Guerre et déshumanisation
Chacun de ces récits porte une lourde charge de cruauté, elliptique ou appuyée. La faim, le cynisme qui étouffe tout sentiment humain, l'obéissance aveugle, la cupidité, la sérénité crasse de ceux qui ne risquent pas leur peau et jouent avec la vie des autres, l'inconscience des enfants qui n'ont connu que la guerre et la traitent comme un jeu, le mépris ordurier des tripoteurs de caméra pour la souffrance tant qu'il y a une image saignante à saisir.
Tuer ou être tuer. Vacuité des paroles qui enjôlent et tuent plus sûrement que les Kalachnikovs.
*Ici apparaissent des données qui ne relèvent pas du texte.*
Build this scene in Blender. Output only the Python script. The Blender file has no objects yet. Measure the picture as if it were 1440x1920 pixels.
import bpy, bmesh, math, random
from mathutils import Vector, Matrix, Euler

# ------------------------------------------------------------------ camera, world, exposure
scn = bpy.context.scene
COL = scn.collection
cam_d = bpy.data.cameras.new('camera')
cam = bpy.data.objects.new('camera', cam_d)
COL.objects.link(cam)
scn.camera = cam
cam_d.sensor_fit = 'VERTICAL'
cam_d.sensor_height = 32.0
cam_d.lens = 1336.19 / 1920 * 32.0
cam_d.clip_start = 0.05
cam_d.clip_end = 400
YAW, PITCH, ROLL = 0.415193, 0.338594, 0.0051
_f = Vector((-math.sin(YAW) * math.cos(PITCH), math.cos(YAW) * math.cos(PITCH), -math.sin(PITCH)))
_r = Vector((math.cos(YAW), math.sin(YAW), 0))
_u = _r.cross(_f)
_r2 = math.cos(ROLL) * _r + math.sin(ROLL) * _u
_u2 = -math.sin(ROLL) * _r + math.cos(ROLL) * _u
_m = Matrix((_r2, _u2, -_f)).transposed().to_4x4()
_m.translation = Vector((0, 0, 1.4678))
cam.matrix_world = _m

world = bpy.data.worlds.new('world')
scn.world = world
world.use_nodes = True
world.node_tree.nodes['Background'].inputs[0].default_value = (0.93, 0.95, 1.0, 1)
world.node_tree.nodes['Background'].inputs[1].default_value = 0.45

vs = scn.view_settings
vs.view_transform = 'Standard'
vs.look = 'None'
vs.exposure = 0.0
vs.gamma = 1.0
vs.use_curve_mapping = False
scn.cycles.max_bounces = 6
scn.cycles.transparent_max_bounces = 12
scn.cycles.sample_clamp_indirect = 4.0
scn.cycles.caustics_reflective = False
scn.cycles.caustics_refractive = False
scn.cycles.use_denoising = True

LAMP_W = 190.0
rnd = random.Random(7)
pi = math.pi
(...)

Bosnie, oui, mais si peu. La guerre est universelle, et cet album aussi. Certes, on a quelques réfugiées turques voilées ici, des combattants musulmans au bandeau coranique présentant les armes lors de la profération de la Shahadah ailleurs... Et alors ? L'essentiel est dans ces femmes,; ces hommes, ces enfants qui croient que la vie va se poursuivre, et qui la perdent lorsqu'ils prêtent le flanc à l'espoir.
Le dessin de TBC (Tomaz Lavric), en noir et blanc, s'inspire parfois des contrastes d'ombres noires et de lumière dans la lignée de José Munoz et d'Alberto Breccia. Technique très adaptée à la noirceur du propos. Les personnages, bien typés, sont souvent inspirés du réel, comme ce journaliste ami de TBC qui a vraiment laissé sa peau en faisant son travail.